◆ SET TASK: Output the material below unchanged, apart from leaving out the pictures.

◆ INPUT:
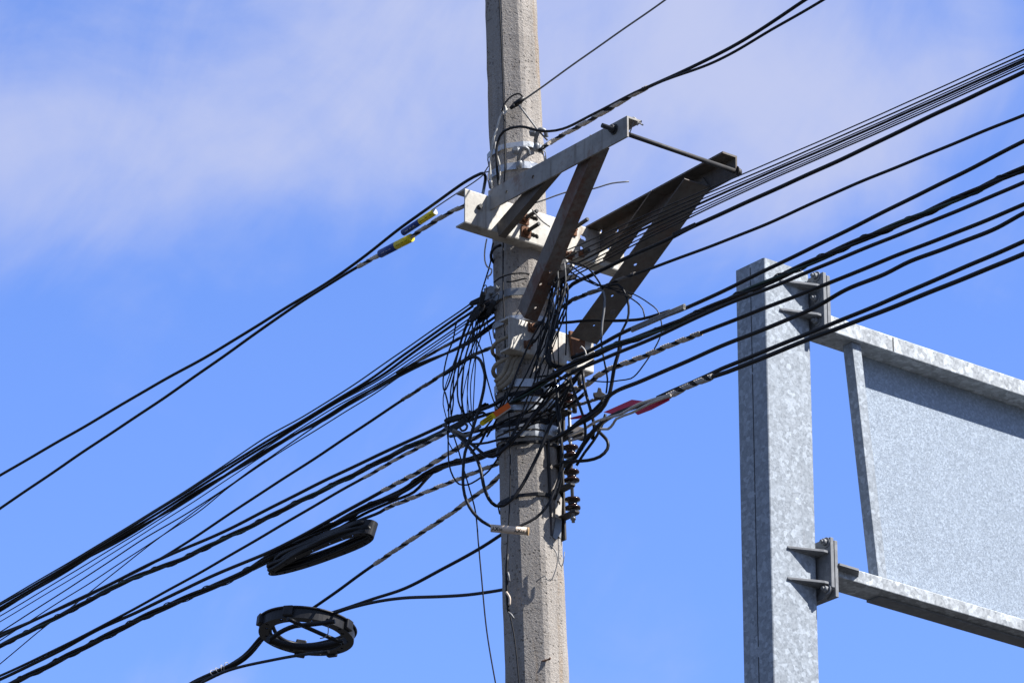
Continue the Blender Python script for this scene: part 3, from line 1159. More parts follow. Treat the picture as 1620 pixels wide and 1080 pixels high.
c = onU(948, 627, .02)
b.extrude([(-.016, -.008), (.018, -.012), (.024, .004), (.010, .012), (.006, .028), (-.004, .030), (-.008, .012), (-.022, .010)], c - EY * .012, c + EY * .012, RGT, Z)
tag(b.build('strand_clamp', M['dark_steel'], bevel=.002), 'small dark three-bolt clamp on the grey strand right of the insulators', 'clamp')
cable('overhead_cable', 'cable', 'upper of the two close black cables that pass over the sign beam', [(1040, 629, -.03), (1128, 590, -.03), (1140, 584, -.03), (1290, 523, -.03), (1440, 460, -.03), (1620, 382, -.03), (1660, 365, -.03)], 6.8, -.03, 'end', group=SPAN_R)
cable('overhead_cable', 'cable', 'lowest black cable on the right, wrapped with pale grip beside the crimson marker', [(896, 744, .0), (903, 732, .0), (911, 722, .0), (924, 701, .0), (939, 681, -.01), (954, 667, -.03), (970, 657, -.04), (1000, 645, -.04), (1055, 628, -.04), (1090, 610, -.04), (1128, 595, -.04), (1150, 588, -.04), (1290, 533, -.04), (1440, 475, -.04), (1620, 401, -.04), (1660, 384, -.04)], 7.4, -.04, 'end', group=SPAN_R,
      grips=[(1052, 1130, 'grip_pale', 34, .6, 1.3)])
cable('guy_grip', 'helical grip', 'upper pale twisted tail of the grip below the crimson marker', [(900, 689, .06), (918, 682, .05), (940, 668, .0), (955, 662, -.05), (982, 655, -.07), (1010, 640, -.075), (1060, 624, -.06)], 4.6, 0, '', 'grip_pale', group='pale grip tails below the crimson marker')
cable('guy_grip', 'helical grip', 'lower pale twisted tail of the grip with a kink below the crimson marker', [(900, 697, .06), (925, 690, .04), (948, 678, -.0), (962, 678, -.05), (970, 670, -.06), (975, 662, -.07), (1000, 652, -.08), (1030, 637, -.075), (1062, 626, -.06)], 4.2, 0, '', 'grip_pale', group='pale grip tails below the crimson marker')

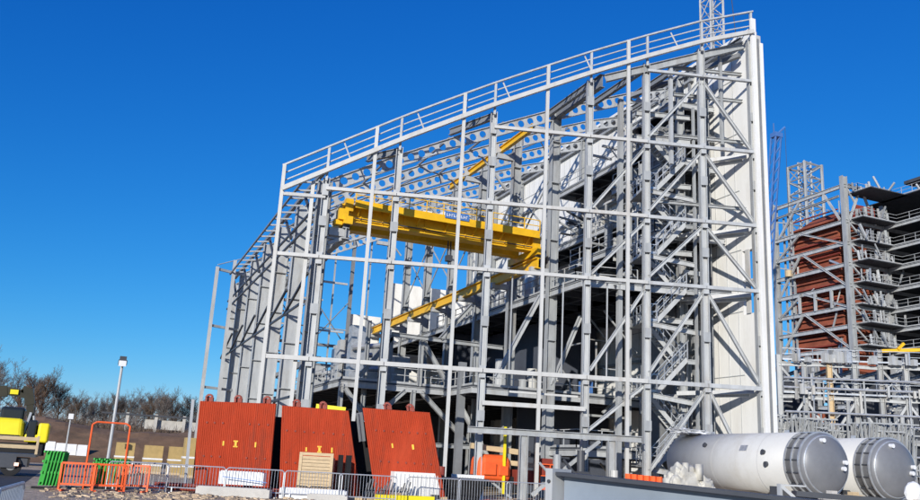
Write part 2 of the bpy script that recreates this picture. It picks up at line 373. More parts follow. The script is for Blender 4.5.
for k, y in enumerate(YG):
    if k == 0: continue
    cl = P(MB().hb((27.4, y, 0), (27.4, y, hz(27.4)-.3), .7, .42, .05, (1, 0, 0)), 'column', 'grey')
    for zz in (6.9, 10.2, 13.2, 17.2, 21.4, 24.5): P(MB().beam((27.08, y-.06, zz), (27.72, y-.06, zz), .05, .38), 'stiffener', 'grey', cl)
    for zz in (14.9, 25.2): P(MB().beam((25.7, y, zz), (27.04, y, zz), .4, .35), 'bracket', 'lgrey', cl)
    if k: P(MB().hb((37.0, y, 0), (37.0, y, hz(37)-.3), .5, .4, .05, (1, 0, 0)), 'column', 'grey')
P(MB().hb((27.4, YG[1], hz(27.4)-.7), (27.4, YG[0], hz(27.4)-.7), .9, .35), 'eaves_truss', 'grey2')
P(MB().hb((37.1, 42, 31.1), (37.1, 87.8, 31.1), .4, .3), 'eaves_truss', 'grey2')
P(MB().beam((36.9, 42, 29.9), (33.5, 50.4, 29.4), .3), 'roof_brace', 'grey2')
# purlins and plan bracing
for x in (15.2, 19.3, 23.3): P(MB().beam((x, YG[1]+.1, hz(x)-.25), (x, YG[-1], hz(x)-.25), .14, .1), 'purlin', 'grey2')
for k in range(1, 7):
    for x in (13.2, 21.3, 31):
        if (k+int(x)) % 2: P(MB().tube((x-2, YG[k], hz(x-2)-.35), (x+2, YG[k+1], hz(x+2)-.35), .06).tube((x+2, YG[k], hz(x+2)-.4), (x-2, YG[k+1], hz(x-2)-.4), .06), 'roof_brace', 'grey2')
# rafters that run from the first regular frame to the skewed face
for s_ in COL[1:6]:
    p = FP(s_, hs(s_)-.6, .3)
    P(MB().hb(p, (p.x-1.4 if s_ < 9 else p.x, YG[1], hz(p.x)-.6), .45, .25), 'link_beam', 'grey2')
# gutter walkway beams along the left eaves
P(MB().beam((9.7, 49.6, 18.35), (9.7, 81.5, 18.2), .12), 'gutter_beam', 'grey2'); P(MB().beam((11.0, 49.6, 19.25), (11.0, 88, 19.2), .25), 'gutter_beam', 'grey2')
for k in range(17): P(MB().beam((9.7, 50.5+k*1.9, 18.3), (11.0, 50.5+k*1.9, 18.5), .11), 'gutter_bracket', 'lgrey')
for z in (13.76, 7.43): P(MB().beam((11.65, 50, z), (11.65, 88, z), .26), 'side_rail', 'grey2')
for z in (16.7, 15.9, 10.9, 5.2): P(MB().beam((10.58, 50.6, z), (10.58, 88, z), .14, .12), 'side_rail', 'dsteel')
for k in range(1, 7):
    y = YG[k]
    P(MB().beam((10.55, y, 12.6), (10.55, y+6.2, 10.9), .14), 'side_brace', 'dsteel'); P(MB().beam((10.55, y+.3, hz(11)-2.6), (10.55, y+3, hz(11)-.6), .16), 'side_brace', 'dsteel')
    for z in (16.2, 10.3): P(MB().beam((11.6, y, z), (11.6, y+3.1, z-1.2), .16), 'knee_brace', 'grey2')
    P(MB().tube((11.6, y, 14.0 if k % 2 else 18.2), (11.6, y+6.2, 18.2 if k % 2 else 14.0), .08), 'side_brace', 'grey2')
for k in range(1, 7):
    for z in (9.2, 12.2, 15.0): P(MB().beam((11.6, YG[k], z), (13.1, YG[k], z+.0), .12), 'outrigger', 'lgrey')
for x in (13.3, 17.2, 21.4, 25.3):
    P(MB().beam((x, 88.2, 7), (x, 88.2, hz(x)-1), .16), 'wind_post', 'grey')
for z in (9.5, 12.0, 15.2): P(MB().tube((11.4, 88.1, z), (27, 88.1, z-.1), .07), 'sag_rod', 'grey')
for x, z in ((15.2, 13.3), (19.3, 13.3)): P(MB().tube((x, 88, z), (x+4, 88, z+5), .06).tube((x+4, 88, z), (x, 88, z+5), .06), 'cross_brace', 'grey2')
for k in range(2, 7):
    P(MB().beam((26.6, YG[k], 22.5), (24.4, YG[k], hz(24.4)-1.1), .14), 'knee_brace', 'grey'); P(MB().beam((12.0, YG[k], 16.5), (14, YG[k], hz(14)-1.1), .14), 'knee_brace', 'grey')
    P(MB().tube((27.4, YG[k], 17.5), (27.4, YG[k]-6.2, 22.5), .07).tube((27.4, YG[k]-6.2, 17.5), (27.4, YG[k], 22.5), .07), 'column_brace', 'grey')
for s_ in (-1.6, 2.9, 3.9, 8.7, 11.9, 14.7):
    P(MB().beam(FP(s_, 7.4, .5), FP(s_, 13.2, .5), .07), 'sag_rod', 'lgrey') if s_ > 8 else None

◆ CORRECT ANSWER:
Continue the Blender Python script for this scene: part 3, from line 1159. More parts follow. Treat the picture as 1620 pixels wide and 1080 pixels high.
c = onU(948, 627, .02)
b.extrude([(-.016, -.008), (.018, -.012), (.024, .004), (.010, .012), (.006, .028), (-.004, .030), (-.008, .012), (-.022, .010)], c - EY * .012, c + EY * .012, RGT, Z)
tag(b.build('strand_clamp', M['dark_steel'], bevel=.002), 'small dark three-bolt clamp on the grey strand right of the insulators', 'clamp')
cable('overhead_cable', 'cable', 'upper of the two close black cables that pass over the sign beam', [(1040, 629, -.03), (1128, 590, -.03), (1140, 584, -.03), (1290, 523, -.03), (1440, 460, -.03), (1620, 382, -.03), (1660, 365, -.03)], 6.8, -.03, 'end', group=SPAN_R)
cable('overhead_cable', 'cable', 'lowest black cable on the right, wrapped with pale grip beside the crimson marker', [(896, 744, .0), (903, 732, .0), (911, 722, .0), (924, 701, .0), (939, 681, -.01), (954, 667, -.03), (970, 657, -.04), (1000, 645, -.04), (1055, 628, -.04), (1090, 610, -.04), (1128, 595, -.04), (1150, 588, -.04), (1290, 533, -.04), (1440, 475, -.04), (1620, 401, -.04), (1660, 384, -.04)], 7.4, -.04, 'end', group=SPAN_R,
      grips=[(1052, 1130, 'grip_pale', 34, .6, 1.3)])
cable('guy_grip', 'helical grip', 'upper pale twisted tail of the grip below the crimson marker', [(900, 689, .06), (918, 682, .05), (940, 668, .0), (955, 662, -.05), (982, 655, -.07), (1010, 640, -.075), (1060, 624, -.06)], 4.6, 0, '', 'grip_pale', group='pale grip tails below the crimson marker')
cable('guy_grip', 'helical grip', 'lower pale twisted tail of the grip with a kink below the crimson marker', [(900, 697, .06), (925, 690, .04), (948, 678, -.0), (962, 678, -.05), (970, 670, -.06), (975, 662, -.07), (1000, 652, -.08), (1030, 637, -.075), (1062, 626, -.06)], 4.2, 0, '', 'grip_pale', group='pale grip tails below the crimson marker')

Write part 2 of the bpy script that recreates this picture. It picks up at line 373. More parts follow. The script is for Blender 4.5.
for k, y in enumerate(YG):
    if k == 0: continue
    cl = P(MB().hb((27.4, y, 0), (27.4, y, hz(27.4)-.3), .7, .42, .05, (1, 0, 0)), 'column', 'grey')
    for zz in (6.9, 10.2, 13.2, 17.2, 21.4, 24.5): P(MB().beam((27.08, y-.06, zz), (27.72, y-.06, zz), .05, .38), 'stiffener', 'grey', cl)
    for zz in (14.9, 25.2): P(MB().beam((25.7, y, zz), (27.04, y, zz), .4, .35), 'bracket', 'lgrey', cl)
    if k: P(MB().hb((37.0, y, 0), (37.0, y, hz(37)-.3), .5, .4, .05, (1, 0, 0)), 'column', 'grey')
P(MB().hb((27.4, YG[1], hz(27.4)-.7), (27.4, YG[0], hz(27.4)-.7), .9, .35), 'eaves_truss', 'grey2')
P(MB().hb((37.1, 42, 31.1), (37.1, 87.8, 31.1), .4, .3), 'eaves_truss', 'grey2')
P(MB().beam((36.9, 42, 29.9), (33.5, 50.4, 29.4), .3), 'roof_brace', 'grey2')
# purlins and plan bracing
for x in (15.2, 19.3, 23.3): P(MB().beam((x, YG[1]+.1, hz(x)-.25), (x, YG[-1], hz(x)-.25), .14, .1), 'purlin', 'grey2')
for k in range(1, 7):
    for x in (13.2, 21.3, 31):
        if (k+int(x)) % 2: P(MB().tube((x-2, YG[k], hz(x-2)-.35), (x+2, YG[k+1], hz(x+2)-.35), .06).tube((x+2, YG[k], hz(x+2)-.4), (x-2, YG[k+1], hz(x-2)-.4), .06), 'roof_brace', 'grey2')
# rafters that run from the first regular frame to the skewed face
for s_ in COL[1:6]:
    p = FP(s_, hs(s_)-.6, .3)
    P(MB().hb(p, (p.x-1.4 if s_ < 9 else p.x, YG[1], hz(p.x)-.6), .45, .25), 'link_beam', 'grey2')
# gutter walkway beams along the left eaves
P(MB().beam((9.7, 49.6, 18.35), (9.7, 81.5, 18.2), .12), 'gutter_beam', 'grey2'); P(MB().beam((11.0, 49.6, 19.25), (11.0, 88, 19.2), .25), 'gutter_beam', 'grey2')
for k in range(17): P(MB().beam((9.7, 50.5+k*1.9, 18.3), (11.0, 50.5+k*1.9, 18.5), .11), 'gutter_bracket', 'lgrey')
for z in (13.76, 7.43): P(MB().beam((11.65, 50, z), (11.65, 88, z), .26), 'side_rail', 'grey2')
for z in (16.7, 15.9, 10.9, 5.2): P(MB().beam((10.58, 50.6, z), (10.58, 88, z), .14, .12), 'side_rail', 'dsteel')
for k in range(1, 7):
    y = YG[k]
    P(MB().beam((10.55, y, 12.6), (10.55, y+6.2, 10.9), .14), 'side_brace', 'dsteel'); P(MB().beam((10.55, y+.3, hz(11)-2.6), (10.55, y+3, hz(11)-.6), .16), 'side_brace', 'dsteel')
    for z in (16.2, 10.3): P(MB().beam((11.6, y, z), (11.6, y+3.1, z-1.2), .16), 'knee_brace', 'grey2')
    P(MB().tube((11.6, y, 14.0 if k % 2 else 18.2), (11.6, y+6.2, 18.2 if k % 2 else 14.0), .08), 'side_brace', 'grey2')
for k in range(1, 7):
    for z in (9.2, 12.2, 15.0): P(MB().beam((11.6, YG[k], z), (13.1, YG[k], z+.0), .12), 'outrigger', 'lgrey')
for x in (13.3, 17.2, 21.4, 25.3):
    P(MB().beam((x, 88.2, 7), (x, 88.2, hz(x)-1), .16), 'wind_post', 'grey')
for z in (9.5, 12.0, 15.2): P(MB().tube((11.4, 88.1, z), (27, 88.1, z-.1), .07), 'sag_rod', 'grey')
for x, z in ((15.2, 13.3), (19.3, 13.3)): P(MB().tube((x, 88, z), (x+4, 88, z+5), .06).tube((x+4, 88, z), (x, 88, z+5), .06), 'cross_brace', 'grey2')
for k in range(2, 7):
    P(MB().beam((26.6, YG[k], 22.5), (24.4, YG[k], hz(24.4)-1.1), .14), 'knee_brace', 'grey'); P(MB().beam((12.0, YG[k], 16.5), (14, YG[k], hz(14)-1.1), .14), 'knee_brace', 'grey')
    P(MB().tube((27.4, YG[k], 17.5), (27.4, YG[k]-6.2, 22.5), .07).tube((27.4, YG[k]-6.2, 17.5), (27.4, YG[k], 22.5), .07), 'column_brace', 'grey')
for s_ in (-1.6, 2.9, 3.9, 8.7, 11.9, 14.7):
    P(MB().beam(FP(s_, 7.4, .5), FP(s_, 13.2, .5), .07), 'sag_rod', 'lgrey') if s_ > 8 else None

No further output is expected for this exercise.